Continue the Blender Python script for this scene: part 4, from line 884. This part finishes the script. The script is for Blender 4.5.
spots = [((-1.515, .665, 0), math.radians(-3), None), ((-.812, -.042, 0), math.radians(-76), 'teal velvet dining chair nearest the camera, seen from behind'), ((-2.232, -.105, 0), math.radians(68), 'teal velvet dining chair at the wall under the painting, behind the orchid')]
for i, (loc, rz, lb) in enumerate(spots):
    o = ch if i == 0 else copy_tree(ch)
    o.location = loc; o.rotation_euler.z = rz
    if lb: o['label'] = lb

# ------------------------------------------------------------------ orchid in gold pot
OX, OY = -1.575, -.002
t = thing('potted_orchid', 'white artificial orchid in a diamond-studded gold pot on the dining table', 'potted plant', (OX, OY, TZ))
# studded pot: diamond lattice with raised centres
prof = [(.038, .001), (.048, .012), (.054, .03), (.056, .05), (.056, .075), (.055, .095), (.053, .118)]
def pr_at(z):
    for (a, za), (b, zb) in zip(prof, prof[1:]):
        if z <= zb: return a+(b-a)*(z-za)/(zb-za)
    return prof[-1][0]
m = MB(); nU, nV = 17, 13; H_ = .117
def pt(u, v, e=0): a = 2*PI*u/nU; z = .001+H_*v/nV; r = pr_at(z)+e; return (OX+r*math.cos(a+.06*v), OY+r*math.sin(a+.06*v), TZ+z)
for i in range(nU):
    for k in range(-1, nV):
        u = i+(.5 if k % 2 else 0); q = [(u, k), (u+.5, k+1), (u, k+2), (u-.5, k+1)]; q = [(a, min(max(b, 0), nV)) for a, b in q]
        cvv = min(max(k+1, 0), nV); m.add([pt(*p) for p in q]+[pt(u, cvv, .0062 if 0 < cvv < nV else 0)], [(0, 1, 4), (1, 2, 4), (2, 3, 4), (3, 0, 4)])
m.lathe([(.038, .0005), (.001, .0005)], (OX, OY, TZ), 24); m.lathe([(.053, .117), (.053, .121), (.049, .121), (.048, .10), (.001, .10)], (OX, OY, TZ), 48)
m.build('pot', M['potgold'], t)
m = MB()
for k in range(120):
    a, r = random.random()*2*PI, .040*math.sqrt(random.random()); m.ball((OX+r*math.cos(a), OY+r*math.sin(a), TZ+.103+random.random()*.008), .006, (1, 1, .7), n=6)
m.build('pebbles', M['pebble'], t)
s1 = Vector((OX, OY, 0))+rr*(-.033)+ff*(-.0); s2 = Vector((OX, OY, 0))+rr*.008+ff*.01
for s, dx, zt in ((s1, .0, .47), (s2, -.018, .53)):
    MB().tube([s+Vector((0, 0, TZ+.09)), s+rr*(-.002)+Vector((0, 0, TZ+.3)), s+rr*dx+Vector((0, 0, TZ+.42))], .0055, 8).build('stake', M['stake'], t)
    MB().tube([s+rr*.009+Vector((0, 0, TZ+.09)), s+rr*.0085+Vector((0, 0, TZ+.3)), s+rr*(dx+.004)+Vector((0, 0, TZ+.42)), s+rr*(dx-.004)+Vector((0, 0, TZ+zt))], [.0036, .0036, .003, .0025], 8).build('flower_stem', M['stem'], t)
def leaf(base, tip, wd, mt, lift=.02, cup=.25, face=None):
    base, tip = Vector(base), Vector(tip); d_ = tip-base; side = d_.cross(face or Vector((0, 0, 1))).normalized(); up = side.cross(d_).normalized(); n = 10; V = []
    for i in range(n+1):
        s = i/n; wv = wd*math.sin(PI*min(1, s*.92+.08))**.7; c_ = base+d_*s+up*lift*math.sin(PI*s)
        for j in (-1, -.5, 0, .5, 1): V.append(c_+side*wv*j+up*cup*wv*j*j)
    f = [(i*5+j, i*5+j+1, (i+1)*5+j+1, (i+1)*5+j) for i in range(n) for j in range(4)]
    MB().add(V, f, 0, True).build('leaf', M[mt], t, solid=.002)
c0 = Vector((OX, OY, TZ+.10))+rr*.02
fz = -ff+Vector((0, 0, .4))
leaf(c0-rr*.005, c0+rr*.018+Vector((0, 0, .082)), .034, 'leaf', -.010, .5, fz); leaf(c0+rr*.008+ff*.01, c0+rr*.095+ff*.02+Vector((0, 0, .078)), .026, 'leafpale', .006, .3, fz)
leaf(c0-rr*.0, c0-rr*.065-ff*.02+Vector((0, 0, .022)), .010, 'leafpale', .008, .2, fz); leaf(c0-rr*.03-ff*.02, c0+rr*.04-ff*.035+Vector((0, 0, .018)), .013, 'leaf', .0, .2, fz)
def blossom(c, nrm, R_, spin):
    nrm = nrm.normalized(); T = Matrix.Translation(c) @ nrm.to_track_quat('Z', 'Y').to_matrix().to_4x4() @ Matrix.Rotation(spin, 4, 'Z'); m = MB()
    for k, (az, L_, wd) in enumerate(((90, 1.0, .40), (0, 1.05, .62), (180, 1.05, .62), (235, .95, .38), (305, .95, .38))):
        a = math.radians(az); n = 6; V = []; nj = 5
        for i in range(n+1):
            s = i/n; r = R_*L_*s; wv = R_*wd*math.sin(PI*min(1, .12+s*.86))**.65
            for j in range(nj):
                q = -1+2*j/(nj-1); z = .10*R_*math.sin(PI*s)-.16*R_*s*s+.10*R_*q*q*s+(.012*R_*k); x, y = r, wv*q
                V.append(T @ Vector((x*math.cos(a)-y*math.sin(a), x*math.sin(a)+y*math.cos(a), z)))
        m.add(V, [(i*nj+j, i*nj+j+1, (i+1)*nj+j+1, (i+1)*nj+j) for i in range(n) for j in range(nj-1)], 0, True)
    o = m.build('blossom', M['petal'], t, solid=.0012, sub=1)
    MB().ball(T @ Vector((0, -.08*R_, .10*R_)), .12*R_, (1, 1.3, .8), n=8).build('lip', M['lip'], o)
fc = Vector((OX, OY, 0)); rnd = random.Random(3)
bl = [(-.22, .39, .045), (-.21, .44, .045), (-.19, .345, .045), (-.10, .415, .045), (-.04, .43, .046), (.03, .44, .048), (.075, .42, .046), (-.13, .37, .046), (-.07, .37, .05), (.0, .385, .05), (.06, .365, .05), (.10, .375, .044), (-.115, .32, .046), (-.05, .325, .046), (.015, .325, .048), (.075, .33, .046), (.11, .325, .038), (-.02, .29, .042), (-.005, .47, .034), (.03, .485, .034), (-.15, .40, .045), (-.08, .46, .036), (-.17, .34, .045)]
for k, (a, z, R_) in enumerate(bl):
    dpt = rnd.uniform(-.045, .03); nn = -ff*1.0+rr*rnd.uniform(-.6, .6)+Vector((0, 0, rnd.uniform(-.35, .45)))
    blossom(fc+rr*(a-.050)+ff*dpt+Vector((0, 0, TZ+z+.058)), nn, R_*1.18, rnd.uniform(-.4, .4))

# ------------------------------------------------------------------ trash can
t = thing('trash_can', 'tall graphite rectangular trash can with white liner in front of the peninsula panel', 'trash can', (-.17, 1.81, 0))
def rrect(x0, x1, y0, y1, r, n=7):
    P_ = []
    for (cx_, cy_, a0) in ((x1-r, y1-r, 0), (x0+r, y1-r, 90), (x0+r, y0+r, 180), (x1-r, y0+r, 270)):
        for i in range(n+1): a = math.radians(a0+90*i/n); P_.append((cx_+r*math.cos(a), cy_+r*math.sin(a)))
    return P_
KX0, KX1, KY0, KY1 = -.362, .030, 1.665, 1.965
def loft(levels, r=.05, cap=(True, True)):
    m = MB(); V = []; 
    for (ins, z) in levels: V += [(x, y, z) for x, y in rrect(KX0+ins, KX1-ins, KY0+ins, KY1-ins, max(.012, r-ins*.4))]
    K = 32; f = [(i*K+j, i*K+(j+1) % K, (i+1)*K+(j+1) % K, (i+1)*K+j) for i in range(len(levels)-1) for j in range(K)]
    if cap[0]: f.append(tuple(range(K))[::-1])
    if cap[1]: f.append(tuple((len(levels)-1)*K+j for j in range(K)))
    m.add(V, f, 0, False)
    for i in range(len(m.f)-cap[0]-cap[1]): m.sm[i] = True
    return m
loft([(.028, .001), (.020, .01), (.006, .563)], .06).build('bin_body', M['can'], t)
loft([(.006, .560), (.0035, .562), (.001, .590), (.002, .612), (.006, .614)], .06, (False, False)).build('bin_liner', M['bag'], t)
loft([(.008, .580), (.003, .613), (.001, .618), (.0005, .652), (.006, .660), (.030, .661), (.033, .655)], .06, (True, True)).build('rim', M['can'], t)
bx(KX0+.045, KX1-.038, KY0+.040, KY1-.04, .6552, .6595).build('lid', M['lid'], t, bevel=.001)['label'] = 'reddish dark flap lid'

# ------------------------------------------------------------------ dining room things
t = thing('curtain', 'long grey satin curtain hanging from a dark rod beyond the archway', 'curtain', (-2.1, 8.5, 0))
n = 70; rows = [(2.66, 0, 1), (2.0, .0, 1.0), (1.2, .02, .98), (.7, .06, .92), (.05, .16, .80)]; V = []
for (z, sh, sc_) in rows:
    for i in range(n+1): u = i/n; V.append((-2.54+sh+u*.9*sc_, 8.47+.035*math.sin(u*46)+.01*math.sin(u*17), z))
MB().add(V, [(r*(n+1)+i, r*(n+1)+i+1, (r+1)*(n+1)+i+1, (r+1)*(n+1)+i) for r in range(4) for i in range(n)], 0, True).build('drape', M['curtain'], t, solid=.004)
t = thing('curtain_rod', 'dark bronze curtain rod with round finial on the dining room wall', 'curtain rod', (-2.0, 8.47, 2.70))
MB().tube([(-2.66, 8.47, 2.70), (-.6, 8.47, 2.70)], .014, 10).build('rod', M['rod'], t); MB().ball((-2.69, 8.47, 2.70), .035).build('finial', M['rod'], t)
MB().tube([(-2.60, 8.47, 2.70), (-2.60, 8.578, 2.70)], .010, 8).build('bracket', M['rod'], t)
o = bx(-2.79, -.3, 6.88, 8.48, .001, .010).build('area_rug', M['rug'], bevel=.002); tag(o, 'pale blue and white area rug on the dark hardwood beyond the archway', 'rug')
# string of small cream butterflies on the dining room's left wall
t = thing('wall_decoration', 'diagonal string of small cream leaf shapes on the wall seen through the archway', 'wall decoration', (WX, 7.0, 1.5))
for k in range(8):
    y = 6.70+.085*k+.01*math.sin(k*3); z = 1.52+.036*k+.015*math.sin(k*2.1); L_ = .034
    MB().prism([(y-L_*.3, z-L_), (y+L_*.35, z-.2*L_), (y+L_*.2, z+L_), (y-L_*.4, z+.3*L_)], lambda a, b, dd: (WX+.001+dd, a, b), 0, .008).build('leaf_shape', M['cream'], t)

==================================================

(Problem details): Please reproduce exactly the lines above, beginning with the first and ending with the line that contains "if lb: o['label'] = lb", and include nothing outside that range.

(The result):
Continue the Blender Python script for this scene: part 4, from line 884. This part finishes the script. The script is for Blender 4.5.
spots = [((-1.515, .665, 0), math.radians(-3), None), ((-.812, -.042, 0), math.radians(-76), 'teal velvet dining chair nearest the camera, seen from behind'), ((-2.232, -.105, 0), math.radians(68), 'teal velvet dining chair at the wall under the painting, behind the orchid')]
for i, (loc, rz, lb) in enumerate(spots):
    o = ch if i == 0 else copy_tree(ch)
    o.location = loc; o.rotation_euler.z = rz
    if lb: o['label'] = lb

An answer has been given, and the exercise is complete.